CMC Lifeguards Spend Busy Summer

When Professor Ed Haley, the W.M. Keck Foundation Chair of International Strategic Studies, recently queried students in his Government 149 Foreign Relations of the United States class about how they spent summer break, he expected a round of internship fast-tracking and foreign travel responses. What he got was a grudging admission of life-saving heroics on the part of three students who spent their summer as lifeguards at local beaches and swimming holes.

The women, Kelci Barnes ’06, Cathryn Ibarra ’07, and Jenna Hilbert ’08, saved a collective 11 lives during their time off from CMC, and each, modestly, chalks it up to being just part of the job.

“What stunned me and impressed me deeply was that these three women said they had summer jobs as lifeguards but didn’t volunteer that they had rescued anybody,” Haley says. “In fact, I had to ask each of them. When I did, they downplayed it. None of the three seemed to realize what a big deal it really is.”

For Barnes, who was certified in May 2003 by the Los Angeles County Ocean Lifeguard division of the fire department, one particular day stands out in memory.

“Last spring I took advantage of a three-day weekend from my studies at CMC to work a bit at Santa Monica Beach,” says Barnes, a competitive swimmer since the age of 6 and a member of the CMS varsity swim and water polo teams. “That Sunday, it seemed everyone in the entire state descended, and the rip currents were as powerful as small rivers. I didn’t even manage to complete my opening procedure in the tower before the rescues started, and I didn’t sit down until nearly seven hours later. I think I rescued about 25 people that day. When I finally was able to take a break that day and unclench my jaw, I was exhilarated. Everyone who came to the beach left the beach.”
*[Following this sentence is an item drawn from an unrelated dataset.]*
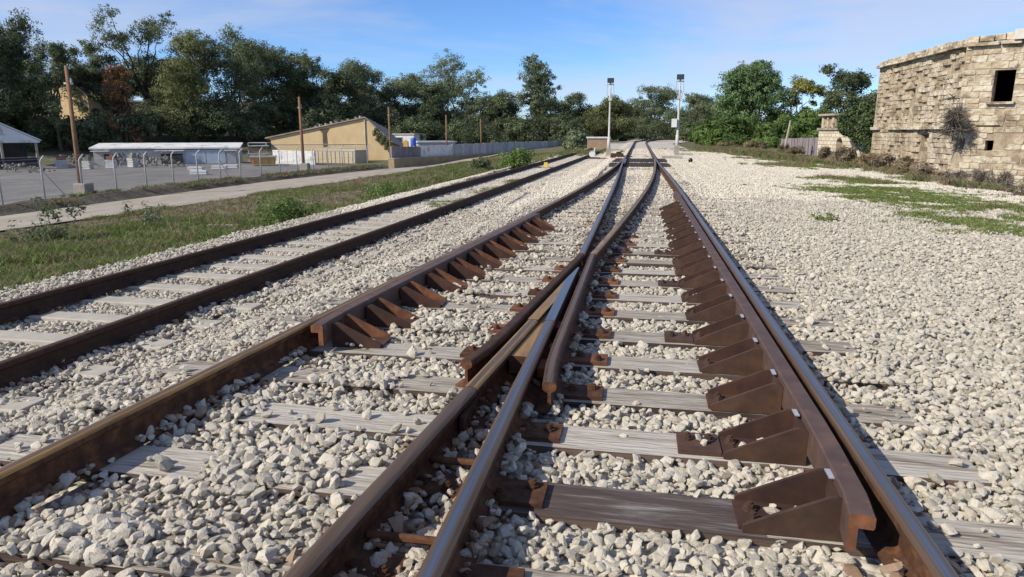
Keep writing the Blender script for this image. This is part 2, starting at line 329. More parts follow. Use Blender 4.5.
# crossing nose and filler
mb = MB(); Yn = np.linspace(4.46, 6.42, 16)
for i in range(15):
    q = []
    for y in (Yn[i], Yn[i + 1]):
        l0, r0 = xC(y) - .036, -.555 + .036
        tip = max(0.0, (y - 5.9) / .6); zt = .171 - .012 * tip
        if l0 > r0 - .006: l0 = r0 - .006
        mm = max(l0, -.555 - .030); q.append((float(l0), float(min(mm, r0)), float(r0), float(xC(y) + .036), y, zt))
    a, c = q
    def quad(x0a, x1a, x0c, x1c, mi):
        vs_ = [(x0a, a[4], a[5]), (x1a, a[4], a[5]), (x1c, c[4], c[5]), (x0c, c[4], c[5])]
        vs_ += [(x, y, .03) for x, y, z in vs_]
        mb.add(vs_, [(0, 1, 2, 3), (7, 6, 5, 4), (0, 4, 5, 1), (1, 5, 6, 2), (2, 6, 7, 3), (3, 7, 4, 0)], [mi, 0, 0, 0, 0, 0])
    if a[1] - a[0] > .004: quad(a[0], min(a[1], a[3]), c[0], min(c[1], c[3]), 2)
    quad(a[1], a[2], c[1], c[2], 1)
mb.build('crossing_nose', [Mt['rust'], Mt['steel'], Mt['amber']], turnout)['label'] = 'pointed steel crossing nose, polished on one side and amber on the other'
mb = MB(); mb.prism([(float(xC(3.75)) + .030, 3.75), (-.585, 3.75), (-.585, 4.95), (float(xC(4.9)) + .034, 4.9), (float(xC(4.3)) + .032, 4.3)], .035, .142, 'z')
mb.m = [1, 1] + [0] * (len(mb.f) - 2); mb.build('filler_block', [Mt['rust'], Mt['amber']], turnout)
# spacer blocks with bolts between wing rails and nose rails
for y in (3.75, 4.6):
    for x in (float(xC(y)) - .06, -.497):
        mb = MB().box((x, y, .075), (.05, .16, .06)); mb.build('spacer_block', Mt['orangerust'], turnout)
# fishplate joint on the curved rail
fp = MB().box((float(xC(3.15)) - .018, 3.15, .078), (.022, .5, .07)).box((float(xC(3.15)) + .020, 3.15, .078), (.022, .5, .07)).build('fishplate', Mt['darkrust'], turnout)
for y in (2.97, 3.09, 3.21, 3.33):
    MB().tube([(float(xC(y)) + .028, y, .08), (float(xC(y)) + .055, y, .08)], .016, 6).build('bolt', Mt['rust'], fp)

# timbers
tm = []
for k in range(3):
    me = MB().box((0, 0, -.075), (1, .245, .15), mi=1, top=0).mesh('sleeper', [Mt['timber'], Mt['creosote']])
    bm = bmesh.new(); bm.from_mesh(me); bmesh.ops.bisect_plane(bm, geom=bm.verts[:] + bm.edges[:] + bm.faces[:], plane_co=(.17, 0, 0), plane_no=(1, 0, 0))
    bmesh.ops.bisect_plane(bm, geom=bm.verts[:] + bm.edges[:] + bm.faces[:], plane_co=(-.2, 0, 0), plane_no=(1, 0, 0))
    bm.to_mesh(me); bm.free(); tm.append(me)
tm_oil = MB().box((0, 0, -.075), (1, .25, .15)).mesh('sleeper', [Mt['oiltimber']])
Mt['staintimber'] = material('stained timber', [(0.30, (0.045, 0.028, 0.024)), (0.50, (0.085, 0.060, 0.052)), (0.62, (0.17, 0.15, 0.135)), (0.8, (0.38, 0.36, 0.33))], 1.9, 0.85, stretch=(4.5, 10, 5), bump=.9, bscale=11, bdist=.01, detail=10, distort=.5)
tm_stain = MB().box((-.275, 0, -.075), (.45, .245, .15), mi=1, top=0).box((.115, 0, -.075), (.33, .245, .15), mi=1, top=2).box((.39, 0, -.075), (.22, .245, .15), mi=1, top=0).mesh('sleeper', [Mt['timber'], Mt['creosote'], Mt['staintimber']])
SY = [0.71, 1.29, 1.87, 2.45, 3.03, 3.585, 4.16, 4.74, 5.36, 5.94, 6.52, 7.1]
while SY[-1] < 46: SY.append(SY[-1] + .585)
TIM = []                                                # (y, x0, x1)
for i, y in enumerate(SY):
    x0, x1 = float(xB(y)) - .52, 1.46 + random.uniform(-.06, .06) + float(sh(y))
    if y > 40: x0 = float(xD(y)) - .55
    x0 += random.uniform(-.08, .05)
    oil = 29.0 < y < 37.6 and not (32.6 < y < 34.0)
    z = .0 if y < 16 else (-.004 if not oil else .045)
    o = place('sleeper', tm_oil if oil else tm[i % 3], turnout, ((x0 + x1) / 2, y, z), rot=(random.uniform(-.01, .01), 0, random.uniform(-.006, .006)), scale=(x1 - x0, 1 + random.uniform(-.04, .04), 1))
    TIM.append((y, x0, x1))
    if i == 3: o.data = tm_stain; o['label'] = 'purple-brown oil-stained sleeper in front of the first check rail bracket'
    if oil: o['label'] = 'oil-blackened sleeper under the switch blades'

# check rails
def check(path, flip, mat_):
    pf = [(-.040, .055), (-.008, .055), (-.008, .140), (.038, .140), (.042, .150), (.042, .183), (.036, .191), (-.034, .191), (-.040, .184)]
    pf = [(x * flip, z) for x, z in pf]; n = len(pf); mb = MB(); P = np.array(path, float); T = np.gradient(P, axis=0); T /= np.linalg.norm(T, axis=1)[:, None]
    for i in range(len(P)):
        for a, z in pf: mb.v.append((P[i, 0] + T[i, 1] * a, P[i, 1] - T[i, 0] * a, z))
    for i in range(len(P) - 1):
        for k in range(n): mb.f.append((i * n + k, i * n + (k + 1) % n, (i + 1) * n + (k + 1) % n, (i + 1) * n + k)); mb.m.append(0)
    mb.f.append(tuple(range(n))); mb.m.append(1); mb.f.append(tuple((len(P) - 1) * n + k for k in range(n))); mb.m.append(1)
    return mb.build('check_rail', [mat_, Mt['orangerust']], turnout)
check([(.772, 2.2), (.792, 2.36), (.806, 2.75)] + [(.809, y) for y in ys(3.0, 14.4, .8)] + [(.79 + float(sh(15)), 15.0)], 1, Mt['plumrust'])['label'] = 'plum-brown check rail with bevelled end beside the right-hand rail'
check([(float(xB(3.99)) + .150, 3.99), (float(xB(4.15)) + .133, 4.15)] + [(float(xB(y)) + .123, y) for y in ys(4.4, 10.1, .6)] + [(float(xB(10.5)) + .14, 10.5)], -1, Mt['plumrust'])['label'] = 'rusty check rail along the left diverging rail'
def bracket_mesh(Lx, mat_, silver):
    mb = MB(); poly = [(0.0, .004), (Lx, .004), (Lx, .158), (Lx - .035, .172), (Lx - .055, .17), (0.02, .042), (0, .03)]
    for y0, q in ((-.118, 0), (.090, 2)): mb.prism(poly, y0, y0 + .016, 'y', q)
    mb.box((Lx - .009, 0, .08), (.014, .19, .15), mi=2); mb.box((Lx / 2 - .02, 0, .009), (Lx - .02, .19, .014), mi=2)
    if silver: mb.box((Lx - .02, 0.055, .176), (.02, .07, .006), mi=1)
    me = mb.mesh('bracket', [mat_, Mt['bright'], Mt['shaderust']]); return me
brR = bracket_mesh(.345, Mt['bracket'], True); brL = bracket_mesh(.335, Mt['orangerust'], False)
nut = MB().tube([(0, 0, 0), (0, 0, .010)], .027, 10).tube([(0, 0, .008), (0, 0, .026)], .019, 6).tube([(0, 0, .024), (0, 0, .034)], .010, 8).mesh('bolt', Mt['bracket'])
nutr = MB().tube([(0, 0, 0), (0, 0, .010)], .027, 10).tube([(0, 0, .008), (0, 0, .024)], .019, 6).tube([(0, 0, .022), (0, 0, .030)], .010, 8).mesh('bolt', Mt['rust'])
BRK = []
for i, y in enumerate(SY):
    if 2.2 < y < 13.0:
        x = .809 - .041 - .345 + float(sh(y))
        o = place('bracket', brR, turnout, (x, y, 0), rz=random.uniform(-.02, .02))
        for by in (-.04, .035): place('bolt', nut, o, (.045, by + random.uniform(-.01, .01), .015), rz=random.random())
        BRK.append((x - .02, x + .35, y))
        if i in (4, 7, 10, 13):                         # longer base plates on some timbers
            p = MB().box((0, 0, .012), (.19, .19, .022)).build('base_plate', Mt['bracket'], turnout, loc=(x - .10, y, .0))
            for bx in (-.05, .045): place('bolt', nut, p, (bx, random.uniform(-.03, .04), .022), rz=random.random())
            BRK.append((x - .2, x, y))
    if 3.9 < y < 10.4:
        x = float(xB(y)) + .123 + .041
        o = place('bracket', brL, turnout, (x + .335, y + (.10 if y < 4.3 else 0.02), 0), rz=math.pi + 0.06)
        BRK.append((x, x + .36, y))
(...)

According to Ibarra, who was Red Cross-certified at the age of 15 at a Girl Scout facility in Seabrook, Texas, like anything else the first time you do it, the ability to save lives builds confidence toward accomplishing the next rescue.

“I am more aware of how careless people can be at times, and how dangerous a seemingly harmless situation can become in a matter of seconds,” says Ibarra, wholike Barnes started swimming competitively in first grade. “It is fulfilling though, in a way, to know that someone is still alive because of something I did. As a lifeguard, I’m supposed to prevent dangerous situations from occurring. However, things sometimes happen that you can’t prevent. Those are the rescues that impact me most.

“I guess you could say that I am more aware of the fragility of life because I have seen how quickly and how little it takes for it to be threatened,” she said.

CMS head swimming coach Charlie Griffiths says there are inherent differences between life-guarding at a beach and standing watch at a pool, which offers a more controlled environment without the added challenges of currents, wildlife, or sudden changes in depth. But both forms, he says, require equal measures of vigilance. “A lifeguard’s primary responsibility always is to maintain a safe environment and to be ready to respond to an emergency.”

Haley says that while discussing summer life-guarding with Barnes, Ibarra, and Hilbert, he asked the women if the parents of those they rescuedor the rescued, themselves had given them presents or taken them out to dinner. Their answer, he says: “We’re not allowed to accept gifts.”

“I love the combination of achievement and modesty,” Haley says. “These women are brave, strong, and skilled.”